▶ _Data provided_:
* * *

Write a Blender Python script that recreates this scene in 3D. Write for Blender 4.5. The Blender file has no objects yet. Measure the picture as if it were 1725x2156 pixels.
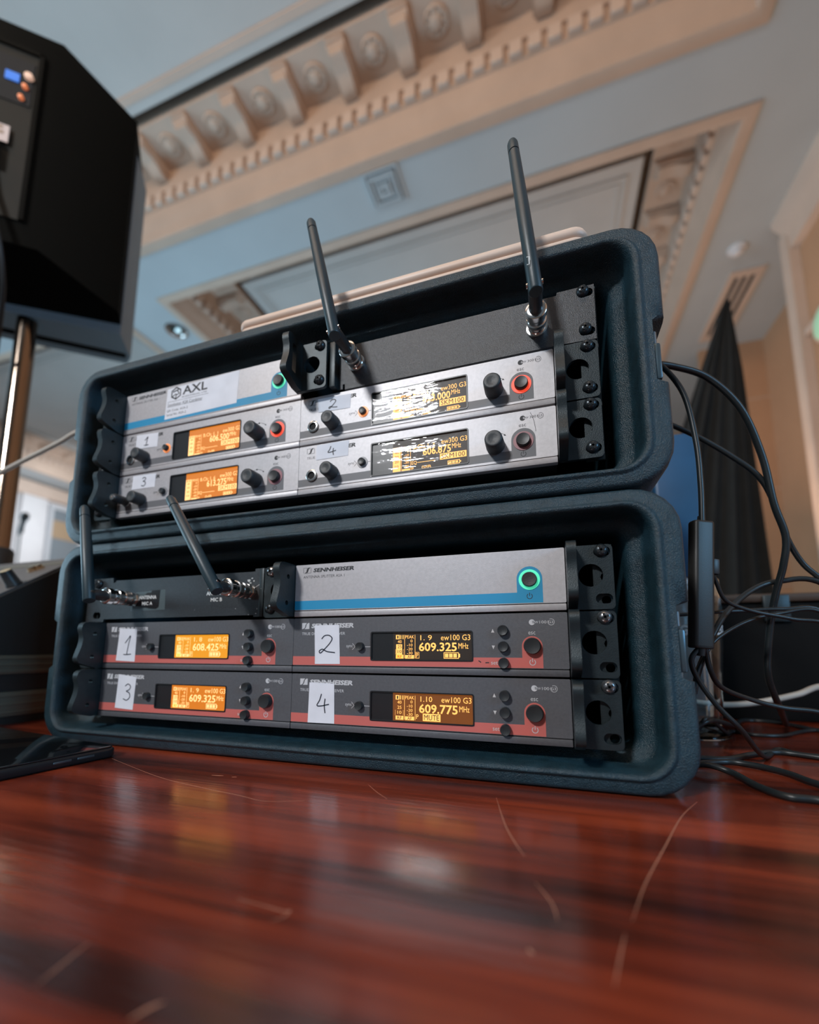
import bpy, bmesh, math, random
from mathutils import Vector, Matrix
random.seed(4)
S = 0.001
ZT = -24.5            # table top in rack coordinates (mm); world table top is 0.75 m above the floor

def W(x, y, z):
    return Vector((x * S, y * S, (z - ZT + 750) * S))

scene = bpy.context.scene
COL = scene.collection

# ------------------------------------------------------------------ camera
cam_d = bpy.data.cameras.new('camera')
cam = bpy.data.objects.new('camera', cam_d)
COL.objects.link(cam)
right = Vector((0.949110447, 0.314942742, 0.000654788))
down = Vector((-0.041674742, 0.127651112, -0.990943192))
fwd = Vector((-0.312173950, 0.940487248, 0.134280162))
up, back = -down, -fwd
cm = Matrix(((right.x, up.x, back.x), (right.y, up.y, back.y), (right.z, up.z, back.z))).to_4x4()
cm.translation = W(202.56, -310.27, 63.83)
cam.matrix_world = cm
cam_d.sensor_fit = 'HORIZONTAL'
cam_d.sensor_width = 24.0
cam_d.lens = 909.33 / 1725 * 24.0
cam_d.shift_y = 164.43 / 1725
cam_d.clip_start = 0.01
cam_d.clip_end = 200
cam_d.dof.use_dof = True
cam_d.dof.focus_distance = 0.315
cam_d.dof.aperture_fstop = 2.6
scene.camera = cam

# ------------------------------------------------------------------ world and lights
world = bpy.data.worlds.new('world')
scene.world = world
world.use_nodes = True
bg = world.node_tree.nodes['Background']
bg.inputs[0].default_value = (0.60, 0.74, 0.86, 1)
bg.inputs[1].default_value = 0.15

def area(name, loc, target, sx, sy, power, color):
    l = bpy.data.lights.new(name, 'AREA')
    l.shape = 'RECTANGLE'
    l.size, l.size_y = sx, sy
    l.energy = power
    l.color = color
    o = bpy.data.objects.new(name, l)
    COL.objects.link(o)
    o.location = loc
    o.rotation_euler = (Vector(target) - Vector(loc)).to_track_quat('-Z', 'Y').to_euler()
    return o

area('stage_lamp', W(-900, -2850, 2150), W(60, 0, 200), 0.44, 0.24, 88, (0.97, 0.98, 1.0))
area('window_daylight', W(-8200, -600, 1700), W(-1000, 3500, 4600), 5.0, 3.0, 270, (0.52, 0.80, 1.0))
area('ceiling_fill_cool', W(-3400, 4600, -650), W(-2200, 3600, 4500), 2.2, 2.2, 190, (0.48, 0.78, 1.0))  # unseen uplight, added to tint soffit and coffers blue
area('left_wall_fill', W(-10300, 6500, 3300), W(-12900, 7600, 2300), 1.6, 1.6, 85, (0.86, 0.93, 1.0))  # unseen area light, added to brighten the far left wall
area('house_lamp_warm', W(1500, 5200, 900), W(600, 3600, 5000), 1.6, 1.6, 38, (1.0, 0.62, 0.38))
area('cove_lamp_warm', W(-1500, -2300, 4820), W(-1400, 2700, 4800), 4.5, 0.3, 95, (1.0, 0.66, 0.42))
area('blue_stage_wash', W(1900, -900, 700), W(270, 30, 60), 0.5, 0.5, 16, (0.25, 0.62, 1.0))

scene.view_settings.view_transform = 'Standard'
scene.view_settings.look = 'None'
scene.view_settings.gamma = 1
scene.view_settings.exposure = 0.0
scene.view_settings.use_curve_mapping = False

# ------------------------------------------------------------------ materials
MATS = {}

def mat(name, color, rough=0.5, metal=0.0, bump=0.0, bscale=300.0, vary=0.0, vscale=20.0, emit=0.0, ecol=None,
        coat=0.0, spec=0.5, stretch=None):
    if name in MATS:
        return MATS[name]
    m = bpy.data.materials.new(name)
    m.use_nodes = True
    nt = m.node_tree
    b = nt.nodes['Principled BSDF']
    b.inputs['Base Color'].default_value = (*color, 1)
    b.inputs['Roughness'].default_value = rough
    b.inputs['Metallic'].default_value = metal
    b.inputs['Coat Weight'].default_value = coat
    b.inputs['Specular IOR Level'].default_value = spec
    tc = nt.nodes.new('ShaderNodeTexCoord')
    mp = nt.nodes.new('ShaderNodeMapping')
    if stretch:
        mp.inputs['Scale'].default_value = stretch
    nt.links.new(tc.outputs['Object'], mp.inputs['Vector'])
    n = nt.nodes.new('ShaderNodeTexNoise')
    n.inputs['Scale'].default_value = vscale
    n.inputs['Detail'].default_value = 4
    nt.links.new(mp.outputs[0], n.inputs['Vector'])
    r = nt.nodes.new('ShaderNodeValToRGB')
    v = max(vary, 0.03)
    r.color_ramp.elements[0].position = 0.3
    r.color_ramp.elements[1].position = 0.7
    r.color_ramp.elements[0].color = (*[max(0, c * (1 - v)) for c in color], 1)
    r.color_ramp.elements[1].color = (*[min(1, c * (1 + v)) for c in color], 1)
    nt.links.new(n.outputs['Fac'], r.inputs[0])
    nt.links.new(r.outputs[0], b.inputs['Base Color'])
    if bump:
        n2 = nt.nodes.new('ShaderNodeTexNoise')
        n2.inputs['Scale'].default_value = bscale
        n2.inputs['Detail'].default_value = 3
        nt.links.new(mp.outputs[0], n2.inputs['Vector'])
        bp = nt.nodes.new('ShaderNodeBump')
        bp.inputs['Strength'].default_value = bump
        bp.inputs['Distance'].default_value = 0.001
        nt.links.new(n2.outputs['Fac'], bp.inputs['Height'])
        nt.links.new(bp.outputs[0], b.inputs['Normal'])
    if emit:
        b.inputs['Emission Color'].default_value = (*(ecol or color), 1)
        b.inputs['Emission Strength'].default_value = emit
    MATS[name] = m
    return m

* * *

▶ _Task objective_:
Every line above should be repeated exactly; pictures stay out of the copy.

▶ _Reply to the exercise_:
Write a Blender Python script that recreates this scene in 3D. Write for Blender 4.5. The Blender file has no objects yet. Measure the picture as if it were 1725x2156 pixels.
import bpy, bmesh, math, random
from mathutils import Vector, Matrix
random.seed(4)
S = 0.001
ZT = -24.5            # table top in rack coordinates (mm); world table top is 0.75 m above the floor

def W(x, y, z):
    return Vector((x * S, y * S, (z - ZT + 750) * S))

scene = bpy.context.scene
COL = scene.collection

# ------------------------------------------------------------------ camera
cam_d = bpy.data.cameras.new('camera')
cam = bpy.data.objects.new('camera', cam_d)
COL.objects.link(cam)
right = Vector((0.949110447, 0.314942742, 0.000654788))
down = Vector((-0.041674742, 0.127651112, -0.990943192))
fwd = Vector((-0.312173950, 0.940487248, 0.134280162))
up, back = -down, -fwd
cm = Matrix(((right.x, up.x, back.x), (right.y, up.y, back.y), (right.z, up.z, back.z))).to_4x4()
cm.translation = W(202.56, -310.27, 63.83)
cam.matrix_world = cm
cam_d.sensor_fit = 'HORIZONTAL'
cam_d.sensor_width = 24.0
cam_d.lens = 909.33 / 1725 * 24.0
cam_d.shift_y = 164.43 / 1725
cam_d.clip_start = 0.01
cam_d.clip_end = 200
cam_d.dof.use_dof = True
cam_d.dof.focus_distance = 0.315
cam_d.dof.aperture_fstop = 2.6
scene.camera = cam

# ------------------------------------------------------------------ world and lights
world = bpy.data.worlds.new('world')
scene.world = world
world.use_nodes = True
bg = world.node_tree.nodes['Background']
bg.inputs[0].default_value = (0.60, 0.74, 0.86, 1)
bg.inputs[1].default_value = 0.15

def area(name, loc, target, sx, sy, power, color):
    l = bpy.data.lights.new(name, 'AREA')
    l.shape = 'RECTANGLE'
    l.size, l.size_y = sx, sy
    l.energy = power
    l.color = color
    o = bpy.data.objects.new(name, l)
    COL.objects.link(o)
    o.location = loc
    o.rotation_euler = (Vector(target) - Vector(loc)).to_track_quat('-Z', 'Y').to_euler()
    return o

area('stage_lamp', W(-900, -2850, 2150), W(60, 0, 200), 0.44, 0.24, 88, (0.97, 0.98, 1.0))
area('window_daylight', W(-8200, -600, 1700), W(-1000, 3500, 4600), 5.0, 3.0, 270, (0.52, 0.80, 1.0))
area('ceiling_fill_cool', W(-3400, 4600, -650), W(-2200, 3600, 4500), 2.2, 2.2, 190, (0.48, 0.78, 1.0))  # unseen uplight, added to tint soffit and coffers blue
area('left_wall_fill', W(-10300, 6500, 3300), W(-12900, 7600, 2300), 1.6, 1.6, 85, (0.86, 0.93, 1.0))  # unseen area light, added to brighten the far left wall
area('house_lamp_warm', W(1500, 5200, 900), W(600, 3600, 5000), 1.6, 1.6, 38, (1.0, 0.62, 0.38))
area('cove_lamp_warm', W(-1500, -2300, 4820), W(-1400, 2700, 4800), 4.5, 0.3, 95, (1.0, 0.66, 0.42))
area('blue_stage_wash', W(1900, -900, 700), W(270, 30, 60), 0.5, 0.5, 16, (0.25, 0.62, 1.0))

scene.view_settings.view_transform = 'Standard'
scene.view_settings.look = 'None'
scene.view_settings.gamma = 1
scene.view_settings.exposure = 0.0
scene.view_settings.use_curve_mapping = False

# ------------------------------------------------------------------ materials
MATS = {}

def mat(name, color, rough=0.5, metal=0.0, bump=0.0, bscale=300.0, vary=0.0, vscale=20.0, emit=0.0, ecol=None,
        coat=0.0, spec=0.5, stretch=None):
    if name in MATS:
        return MATS[name]
    m = bpy.data.materials.new(name)
    m.use_nodes = True
    nt = m.node_tree
    b = nt.nodes['Principled BSDF']
    b.inputs['Base Color'].default_value = (*color, 1)
    b.inputs['Roughness'].default_value = rough
    b.inputs['Metallic'].default_value = metal
    b.inputs['Coat Weight'].default_value = coat
    b.inputs['Specular IOR Level'].default_value = spec
    tc = nt.nodes.new('ShaderNodeTexCoord')
    mp = nt.nodes.new('ShaderNodeMapping')
    if stretch:
        mp.inputs['Scale'].default_value = stretch
    nt.links.new(tc.outputs['Object'], mp.inputs['Vector'])
    n = nt.nodes.new('ShaderNodeTexNoise')
    n.inputs['Scale'].default_value = vscale
    n.inputs['Detail'].default_value = 4
    nt.links.new(mp.outputs[0], n.inputs['Vector'])
    r = nt.nodes.new('ShaderNodeValToRGB')
    v = max(vary, 0.03)
    r.color_ramp.elements[0].position = 0.3
    r.color_ramp.elements[1].position = 0.7
    r.color_ramp.elements[0].color = (*[max(0, c * (1 - v)) for c in color], 1)
    r.color_ramp.elements[1].color = (*[min(1, c * (1 + v)) for c in color], 1)
    nt.links.new(n.outputs['Fac'], r.inputs[0])
    nt.links.new(r.outputs[0], b.inputs['Base Color'])
    if bump:
        n2 = nt.nodes.new('ShaderNodeTexNoise')
        n2.inputs['Scale'].default_value = bscale
        n2.inputs['Detail'].default_value = 3
        nt.links.new(mp.outputs[0], n2.inputs['Vector'])
        bp = nt.nodes.new('ShaderNodeBump')
        bp.inputs['Strength'].default_value = bump
        bp.inputs['Distance'].default_value = 0.001
        nt.links.new(n2.outputs['Fac'], bp.inputs['Height'])
        nt.links.new(bp.outputs[0], b.inputs['Normal'])
    if emit:
        b.inputs['Emission Color'].default_value = (*(ecol or color), 1)
        b.inputs['Emission Strength'].default_value = emit
    MATS[name] = m
    return m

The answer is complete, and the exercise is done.